Philippines to break ASEAN poll silence

Philippines President Benigno Aquino III is set to describe Burma’s controversial 7 November elections as a “farce” at the annual summit of Southeast Asian leaders in Hanoi this week.

Aquino’s statement, seen by the Manila Standard Today, would be the strongest yet from any of Burma’s neighbours on polls widely decried by critics as a charade. The president will cite the exclusion of Aung San Suu Kyi as a sign that the elections lack credibility, the Standard claims.

Under Burma’s 2008 constitution, one quarter of parliamentary seats are reserved for the military, and any serving or former political prisoners, including Suu Kyi, are barred from seeking office, leading many in the democracy movement to urge an election boycott.

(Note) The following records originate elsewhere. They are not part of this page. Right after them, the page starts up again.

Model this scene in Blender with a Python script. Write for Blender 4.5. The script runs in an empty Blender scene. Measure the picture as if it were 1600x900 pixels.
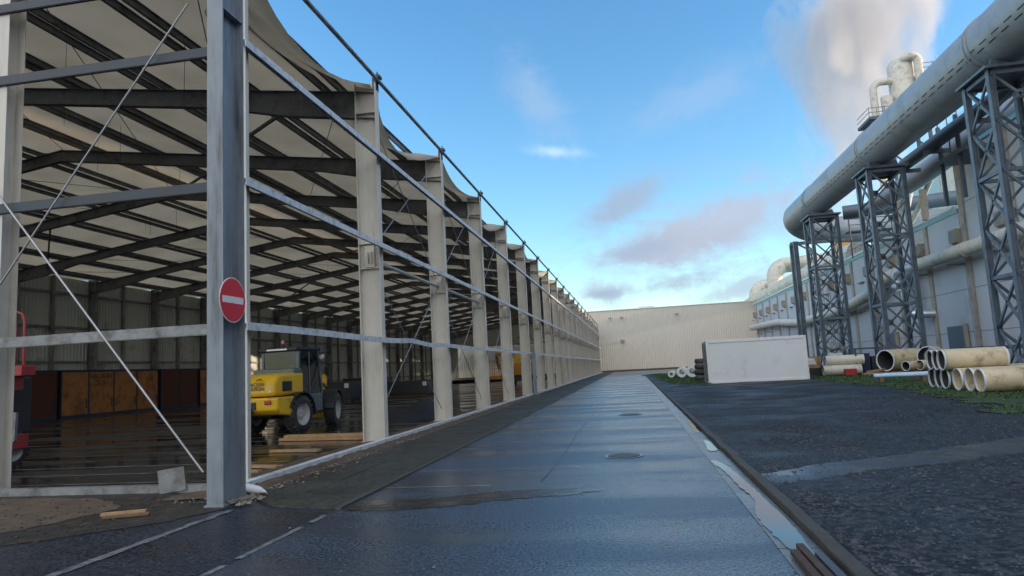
import bpy, math, random
import numpy as np
from mathutils import Vector, Matrix
rnd = random.Random(7)
R = math.radians
sc = bpy.context.scene
COL = sc.collection

# ------------------------------------------------------------------ camera
H = 1.55
cam_d = bpy.data.cameras.new("camera"); cam = bpy.data.objects.new("camera", cam_d); COL.objects.link(cam)
cam_d.sensor_width = 36; cam_d.lens = 24.0; cam_d.clip_start = 0.05; cam_d.clip_end = 6000
rt = Vector((0.98363, 0.17253, -0.05202)); upv = Vector((0.07130, -0.10755, 0.99164)); bk = rt.cross(upv)
cam.matrix_world = Matrix(((rt.x, upv.x, bk.x, 0), (rt.y, upv.y, bk.y, 0), (rt.z, upv.z, bk.z, H), (0, 0, 0, 1)))
sc.camera = cam

# ------------------------------------------------------------------ light
SUN_EL, SUN_AZ = 9.0, 93.0      # azimuth clockwise from +Y
sun_dir = Vector((math.sin(R(SUN_AZ)) * math.cos(R(SUN_EL)), math.cos(R(SUN_AZ)) * math.cos(R(SUN_EL)), math.sin(R(SUN_EL))))
sl = bpy.data.lights.new("sun", 'SUN'); sl.energy = 2.2; sl.angle = R(0.5); sl.color = (1.0, 0.80, 0.58)
so = bpy.data.objects.new("sun", sl); COL.objects.link(so); so.rotation_euler = sun_dir.to_track_quat('Z', 'Y').to_euler()
so.location = (60, -30, 60)

w = bpy.data.worlds.new("World"); sc.world = w; w.use_nodes = True
nt = w.node_tree; nt.nodes.clear()
def N(t, **k):
    n_ = nt.nodes.new(t)
    for a, b in k.items(): setattr(n_, a, b)
    return n_
def L(a, b): nt.links.new(a, b)
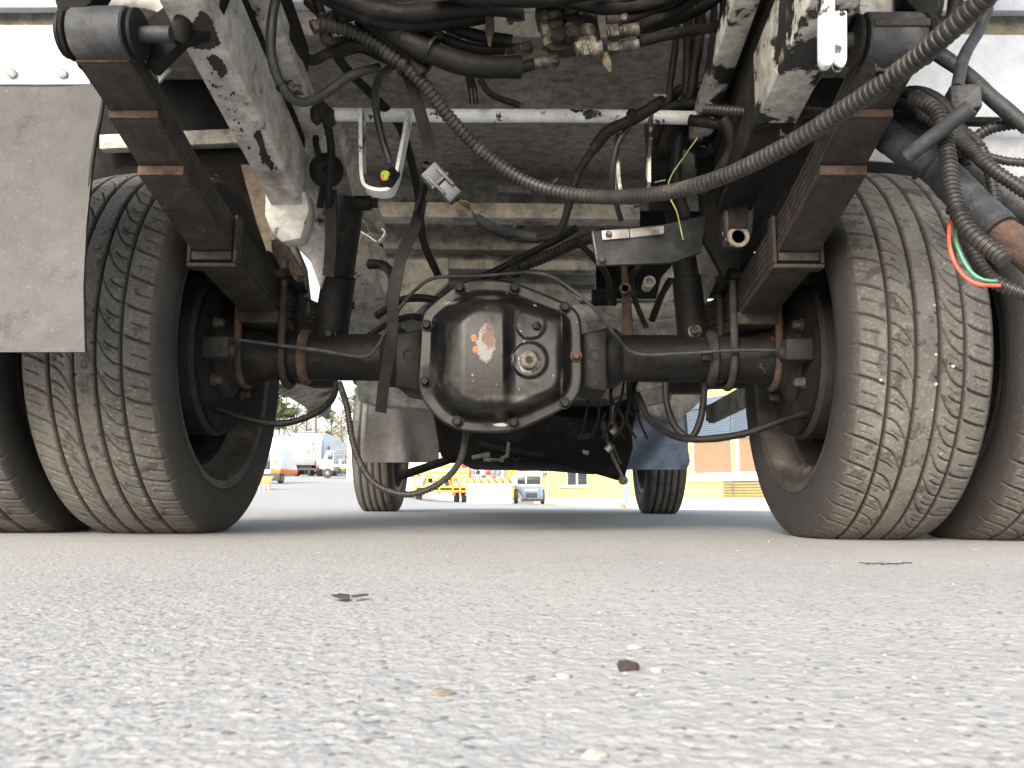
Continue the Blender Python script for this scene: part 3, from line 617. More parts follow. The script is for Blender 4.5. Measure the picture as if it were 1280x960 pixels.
# --- chassis rails (left, right), bottom flange and inner web
def rail(s):
    rl = empty('frame_rail', (s * .37, 1.5, .7), TR)
    ys = [.70, 1.02, 1.364, 1.42] if s < 0 else [.70, 1.034, 1.288, 1.42]; zs = [.700, .640, .573, .560] if s < 0 else [.665, .618, .579, .553]
    xo, xi = (-.402, -.348) if s < 0 else (.42, .362)
    def ribbon(x0, x1, dz0, dz1, name, m, ys=ys, zs=zs, bevel=.003):
        vs = []
        for y, z in zip(ys, zs): vs += [(x0, y, z + dz0), (x1, y, z + dz0), (x1, y, z + dz1), (x0, y, z + dz1)]
        k = len(ys); fs = [(i * 4 + j, i * 4 + (j + 1) % 4, (i + 1) * 4 + (j + 1) % 4, (i + 1) * 4 + j) for i in range(k - 1) for j in range(4)] + [(3, 2, 1, 0), tuple(range(k * 4 - 4, k * 4))]
        return MB().add(vs, fs).build(name, m, rl, bevel=bevel)
    m = 'white' if s < 0 else 'white_chip'
    if s < 0: ribbon(xo, xi, 0, .105, 'rail_box', m)
    else:
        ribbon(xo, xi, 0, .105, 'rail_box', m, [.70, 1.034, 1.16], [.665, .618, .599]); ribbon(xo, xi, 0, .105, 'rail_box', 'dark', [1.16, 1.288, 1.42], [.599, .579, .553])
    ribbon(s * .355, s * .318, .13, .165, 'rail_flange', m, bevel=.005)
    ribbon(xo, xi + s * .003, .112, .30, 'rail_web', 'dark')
    return rl
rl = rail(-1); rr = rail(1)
poly('gusset_plate', [(232, 58, 1.085), (222, 46, 1.085), (246, 4, 1.085), (252, 0, 1.085), (285, 56, 1.085)], (0, .003, .01), 'dark', rl, .001)
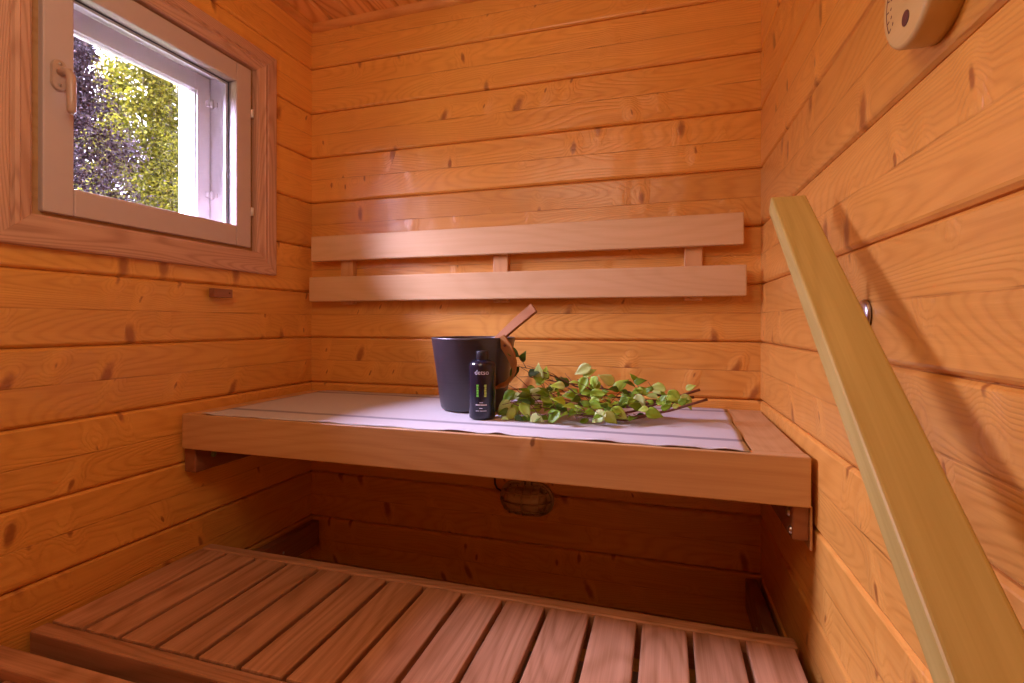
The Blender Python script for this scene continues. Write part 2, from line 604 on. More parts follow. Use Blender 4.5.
def make_wall(name, length, mat, axis, loc, rz, inward, hole=None, thick=0.17):
    """axis 'X' wall runs along local x, 'Y' along local -y; inward = +1/-1 direction of the room along the normal axis"""
    prof = log_profile(ZF, ZC + 0.02)
    zs = sorted(set([round(p[0], 5) for p in prof] + ([hole[2], hole[3]] if hole else [])))

    def depth(z):
        for (a, da), (b, db) in zip(prof, prof[1:]):
            if a - 1e-6 <= z <= b + 1e-6:
                return da if b - a < 1e-9 else da + (db - da) * (z - a) / (b - a)
        return 0.0
    us = [0.0, length] if not hole else [0.0, -hole[1], -hole[0], length]
    bm = bmesh.new()

    def V(u, n, z):
        n *= inward
        return (u, n, z) if axis == 'X' else (n, -u, z)
    grid = {}

    def vert(i, j, layer):
        k = (i, j, layer)
        if k not in grid:
            n = depth(zs[j]) if layer == 0 else -thick
            grid[k] = bm.verts.new(V(us[i], n, zs[j]))
        return grid[k]

    def in_hole(i, j):
        return hole is not None and i == 1 and zs[j] >= hole[2] - 1e-6 and zs[j + 1] <= hole[3] + 1e-6
    nu, nz = len(us) - 1, len(zs) - 1
    for i in range(nu):
        for j in range(nz):
            if in_hole(i, j):
                continue
            for L in (0, 1):
                q = [vert(i, j, L), vert(i + 1, j, L), vert(i + 1, j + 1, L), vert(i, j + 1, L)]
                bm.faces.new(q if L == 0 else q[::-1])
            for (di, dj, a, b) in ((-1, 0, (i, j), (i, j + 1)), (1, 0, (i + 1, j), (i + 1, j + 1)), (0, -1, (i, j), (i + 1, j)), (0, 1, (i, j + 1), (i + 1, j + 1))):
                ii, jj = i + di, j + dj
                out = ii < 0 or ii >= nu or jj < 0 or jj >= nz or in_hole(ii, jj)
                if out:
                    bm.faces.new((vert(*a, 0), vert(*b, 0), vert(*b, 1), vert(*a, 1)))
    o = link(name, bm, mat, None, loc, rot=(0, 0, rz))
    tag(o, kind='structure')
    return o


HOLE = (-0.972, -0.258, 1.355, 2.082)    # y0, y1, z0, z1 in the left wall's own frame
make_wall('wall_left', 2.95, M_wall_y, 'Y', (XL, 0.0, 0), ROT_L, 1, HOLE)
make_wall('wall_right', 2.95, M_wall_y, 'Y', (0, 0.0, 0), ROT_R, -1)
make_wall('wall_back', 1.80, M_wall_x, 'X', (-1.73, 0, 0), 0, -1)
make_wall('wall_front', 2.0, M_wall_x, 'X', (-1.82, YF, 0), 0, 1)

bm = bmesh.new()
add_box(bm, (-1.95, YF - 0.1, -0.12), (0.25, 0.17, ZF))
tag(link('floor', bm, M_floor), kind='structure')

# ceiling boards run along y, V-joint between them
bm = bmesh.new()
xs = -1.90
CB = 0.096
k0 = math.floor(-1.95 / CB)
for k in range(k0, 3):
    a, b = k * CB, (k + 1) * CB
    pr = [(a + 0.001, ZC + 0.014), (a + 0.003, ZC + 0.009), (a + 0.009, ZC), (b - 0.009, ZC), (b - 0.003, ZC + 0.009), (b - 0.001, ZC + 0.014),
          (b - 0.001, ZC + 0.03), (a + 0.001, ZC + 0.03)]
    add_prism(bm, pr, YF - 0.05, 0.05, 'Y')
add_box(bm, (-1.95, YF - 0.1, ZC + 0.02), (0.25, 0.17, ZC + 0.10))
tag(link('ceiling', bm, M_ceil), kind='structure')


def quarter_round(r, n=6):
    return [(0, 0)] + [(r * math.cos(a), -r * math.sin(a)) for a in [math.pi / 2 * i / n for i in range(n + 1)]]


# crown beads under the ceiling
bm = bmesh.new()
add_prism(bm, [(-p[0], ZC + p[1]) for p in quarter_round(0.024)], -1.70, 0.04, 'X')
tag(link('trim_1', bm, M_trim_x), kind='structure')
bm = bmesh.new()
add_prism(bm, [(p[0], ZC + p[1]) for p in quarter_round(0.024)], -2.8, 0.0, 'Y')
tag(link('trim_2', bm, M_trim_y, None, (XL, 0, 0), rot=(0, 0, ROT_L)), kind='structure')
bm = bmesh.new()
add_prism(bm, [(-p[0], ZC + p[1]) for p in quarter_round(0.024)], -2.8, 0.0, 'Y')
tag(link('trim_3', bm, M_trim_y, None, (0, 0, 0), rot=(0, 0, ROT_R)), kind='structure')

# roof overhang outside the window
bm = bmesh.new()
add_prism(bm, [(-1.80, 2.45), (-2.46, 2.52), (-2.46, 2.56), (-1.80, 2.58)], -3.2, 0.6, 'Y')
tag(link('roof_eave', bm, M_logend), kind='structure')

# ------------------------------------------------------------------ window (frame of the left wall: x = towards the room)
win = empty('window_1', (XL, 0, 0), ROT_L)
tag(win, kind='structure')


def ring(name, n0, n1, outer, inner, mat, parent, bev=0.002, split=None):
    """rectangular ring: outer/inner = (y0, y1, z0, z1), from depth n0 to n1"""
    oy0, oy1, oz0, oz1 = outer
    iy0, iy1, iz0, iz1 = inner
    bm = bmesh.new()
    for lo, hi in (((n0, oy0, oz0), (n1, iy0, oz1)), ((n0, iy1, oz0), (n1, oy1, oz1)), ((n0, iy0, oz0), (n1, iy1, iz0)), ((n0, iy0, iz1), (n1, iy1, oz1))):
        add_box(bm, lo, hi, bev)
    return link(name, bm, mat, parent)


# moulded casing: four mitred boards
CAS_O = (-1.022, -0.204, 1.322, 2.108)
CAS_I = (-0.9366, -0.290, 1.398, 2.030)


def casing_board(side):
    oy0, oy1, oz0, oz1 = CAS_O
    iy0, iy1, iz0, iz1 = CAS_I
    # section: fraction across the board (outer 0 -> inner 1) and height above the wall
    sec = [(0, 0), (0, 0.012), (0.03, 0.0165), (0.08, 0.018), (0.46, 0.018), (0.50, 0.013), (0.53, 0.013), (0.57, 0.0195), (0.66, 0.021), (0.70, 0.0175),
           (0.76, 0.0165), (0.92, 0.014), (0.98, 0.010), (1.0, 0.004), (1.0, -0.012)]
    if side == 'bottom' or side == 'top':
        sec = sec if side == 'top' else [(0, 0), (0, 0.012), (0.03, 0.0165), (0.08, 0.018), (0.9, 0.018), (0.98, 0.012), (1.0, 0.004), (1.0, -0.012)]
        zo, zi = (oz0, iz0) if side == 'bottom' else (oz1, iz1)
        ends = [(oy0, iy0), (oy1, iy1)]
        pts = [[(h, e[0] + (e[1] - e[0]) * f, zo + (zi - zo) * f) for f, h in sec] for e in ends]
    else:
        yo, yi = (oy0, iy0) if side == 'left' else (oy1, iy1)
        ends = [(oz0, iz0), (oz1, iz1)]
        pts = [[(h, yo + (yi - yo) * f, e[0] + (e[1] - e[0]) * f) for f, h in sec] for e in ends]
    bm = bmesh.new()
    a = [bm.verts.new(p) for p in pts[0]]
    b = [bm.verts.new(p) for p in pts[1]]
    for i in range(len(a) - 1):
        bm.faces.new((a[i], a[i + 1], b[i + 1], b[i]))
    bm.faces.new((a[-1], a[0], b[0], b[-1]))
    bm.faces.new(a[::-1])
    bm.faces.new(b)
    return link('casing', bm, M_oak_y if side in ('bottom', 'top') else M_oak_z, win)


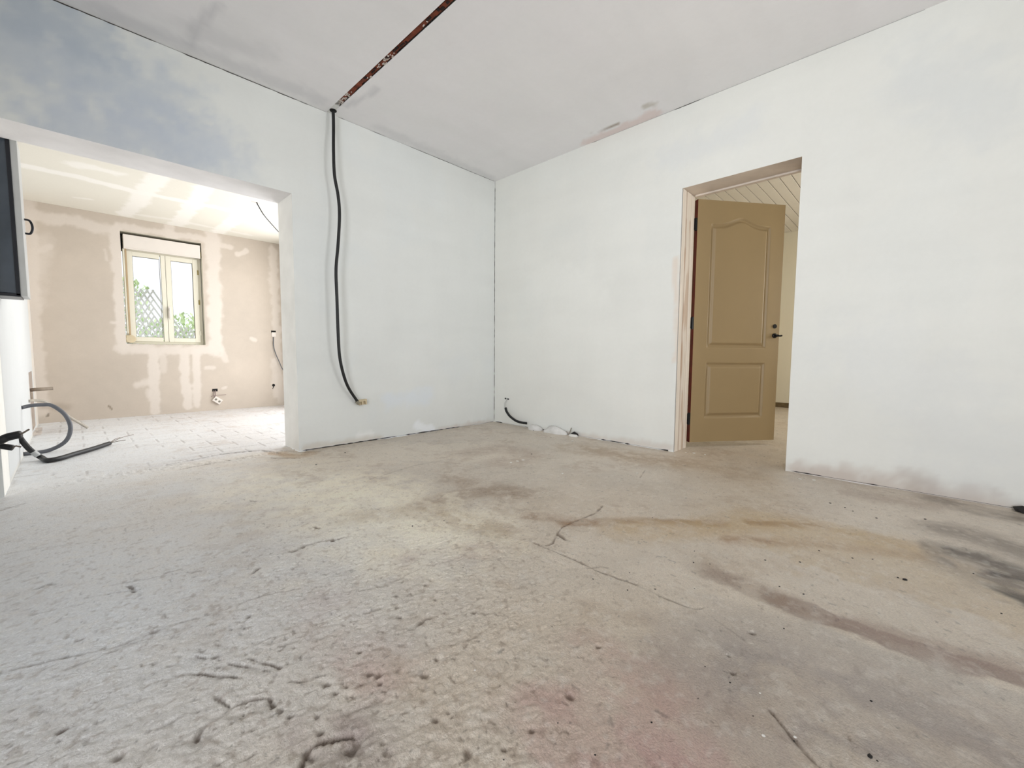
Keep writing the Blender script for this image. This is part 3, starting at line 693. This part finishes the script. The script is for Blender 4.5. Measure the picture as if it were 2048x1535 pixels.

Two junta-backed parties, the Union Solidarity and Development Party (USDP) and the National Unity Party (NUP), are expected to be the only parties fielding candidates for the vast majority of seats. Opposition candidates have complained of harassment, and foreign election watchdogs and journalists have been barred from observing the polls.

The elections are not officially scheduled for discussion at the three-day Association of Southeast Asian Nations (ASEAN) summit, which starts on Thursday. However, Indonesian Foreign Minister Marty Natalegawa has said there may be a session to discuss recent progress in the region at which the topic may arise.

Aquino’s statement at such a high-level meeting will represent an unusual level of diplomatic bluntness, given ASEAN’s long-standing policy of non-interference in members’ internal affairs. Burmese premier Thein Sein will be in attendance, as well as UN chief Ban Ki-moon, Russian Foreign Minister Sergey Lavrov and US Secretary of State Hillary Clinton.

“This is definitely the strongest statement by an ASEAN head of government on the elections,” said Debbie Stothard of the Alternative ASEAN Network on Burma (ALTSEAN), a regional network of human rights groups. “It is high time someone called a spade a spade as far as these elections are concerned,” she said.

Regional leaders are believed to be concerned about the effect international condemnation of the polls are having on ASEAN’s reputation. The bloc’s secretary general, Surin Pitsuwan, has called on the junta to ensure the elections bring about national reconciliation.

“I think President Aquino is merely expressing what some of the ASEAN leaders themselves are starting to feel in private. It’s pretty clear that the [Burmese junta’s] election has created much more controversy for ASEAN,” said Stothard.

Aquino himself has a distinguished democratic pedigree. His father, Benigno “Ninoy” Aquino, Jr became a democracy icon in the Philippines following his assassination in 1983 at Manila International Airport, which now bears his name. The resulting People Power Revolution ended the oppressive rule of Ferdinand Marcos, bringing Aquino’s mother, Corazon Aquino, to power as president of the country in 1986.